La Jornada Semanal,   domingo 14 de marzo  de 2004        núm. 471
Ricardo Venegas

Paulo Hevia
y las virtudes
de la lujuria

Este placer que, si durara eternamente,
sería mil veces más fuerte que el que
esperamos en el cielo.
Gervaise de Latouche

 Si volviéramos la vista diez años atrás, encontraríamos en Morelos a un estado que fraguaba la generación de los jóvenes que ahora se dedican con seriedad –sin ser solemnes– a las artes plásticas. Entidad privilegiada por sus campiñas (de Cuernavaca se dice que hay un pintor en cada esquina), ha visto nacer a este grupo de artistas que, más allá del tradicional paisaje, expone su visión de la intemperie. El testigo en cada uno de ellos contempla el suceso y lo registra monstruo o ángel cotidiano.

Maestros como Vlady, Alejo Jacobo, Rafael Cauduro o Leonel Maciel fomentan el interés en la cultura y radican en esta ciudad, antes considerada "satélite turístico" de la capital del país. Lo anterior ha permitido conocer algo más que un lugar de esparcimiento de fin de semana; incluso, ha propiciado un ambiente más favorable para las artes plásticas que para la creación literaria.

En este ambiente se gestó El paraíso perdido, serie de grabados y dibujos de gran formato donde el espectador puede encontrar en armonía a los siete pecados capitales.

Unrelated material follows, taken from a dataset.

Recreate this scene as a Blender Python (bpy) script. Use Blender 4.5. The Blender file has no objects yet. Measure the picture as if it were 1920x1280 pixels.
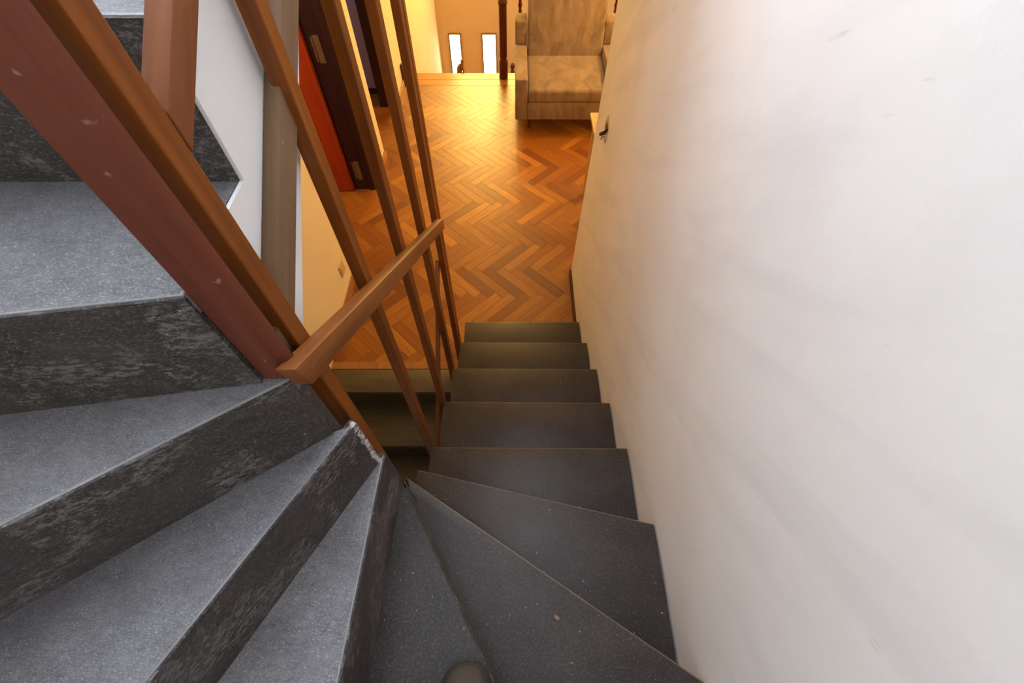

Si Santo Tomás escribió que "el pecado de la carne brutaliza y empobrece", a Ricardo Garibay la frase le pareció "de mucho gozo literario" y es clara a los motivos estéticos de Paulo Hevia (Cuernavaca, Morelos, 1972), quien no sólo se arriesga a la censura en Morelos, donde el pan administra con pobreza la cultura. También cuestiona el discurso de las mentalidades planas que todo clasifican: "pornografía y erotismo no son iguales", o bien: "perversión es el erotismo del otro", como si no fuera cierto (lo afirma la historia del hombre) que moral y costumbres varían en el tiempo y en el espacio. Esta discusión, generada por la ausencia de una exploración genuina del fenómeno, es motivo de controversia en un país donde abordar el tema de la desnudez todavía sonroja a muchos libres pensadores.

El paraíso perdido cierne sus tonos en la búsqueda del clímax, la obsesión y el apego al más puro deseo de sumergir los sentidos en el placer a través de la mirada (la sexualidad como mito y metáfora persistente, una honda nostalgia y un anhelo constante). Risa y pecado conviven como aforismo cínico: somos, fuimos o seremos ironías y paradojas del que vive. Pero, parece cuestionar la irreverencia de Hevia: ¿quién puede asegurar que la vida no es una abismal disputa?, al dar continuidad a una tradición plástica que privilegia al cuerpo. "¿Cómo podemos dudar de que este es el Reino del Alma, y que la batalla se librará entre las fuerzas de la luz y de la oscuridad por la liberación del Espíritu?"

Así como misticismo es inexplicable sin erotismo, para Hevia la redención asumió la forma del "pecado", la transgresión donde se reconoce humano: "éste es el hombre", diría Nietzsche (Ecce homo).

En todo caso, el mérito de Hevia radica en haber transformado una sospechosa "pornografía" en "erotismo" como una forma de comunicar belleza, muy desenvuelta ciertamente.

En esta exposición hay ceremonia, creatividad, imaginación, placer sin cortapisas: redención a través del orgasmo (recordemos que en la Edad Media se comparaba al clímax con la estancia en el Paraíso): Perderse con el cuerpo para encontrar espíritu.

Pecado y perdición, dos connotaciones morales, son referencias de un bestiario de siglos en la memoria del ojo humano: llamas arrojadas a los santos, la manzana ofertada a la ingenuidad femenina, Adán avergonzado de su desnudez, lagartos que muerden la carne mortal de los hombres, dragones arrastrando a los niños, el hombre matando un demonio...

Aunque la obra de Hevia no invita o desafía, ni busca hacer revolución de conciencias (no es muralista), quizá sea una de las fotografías más fieles e irónicas de nuestro tiempo: el cuerpo es una luz del paraíso recobrado.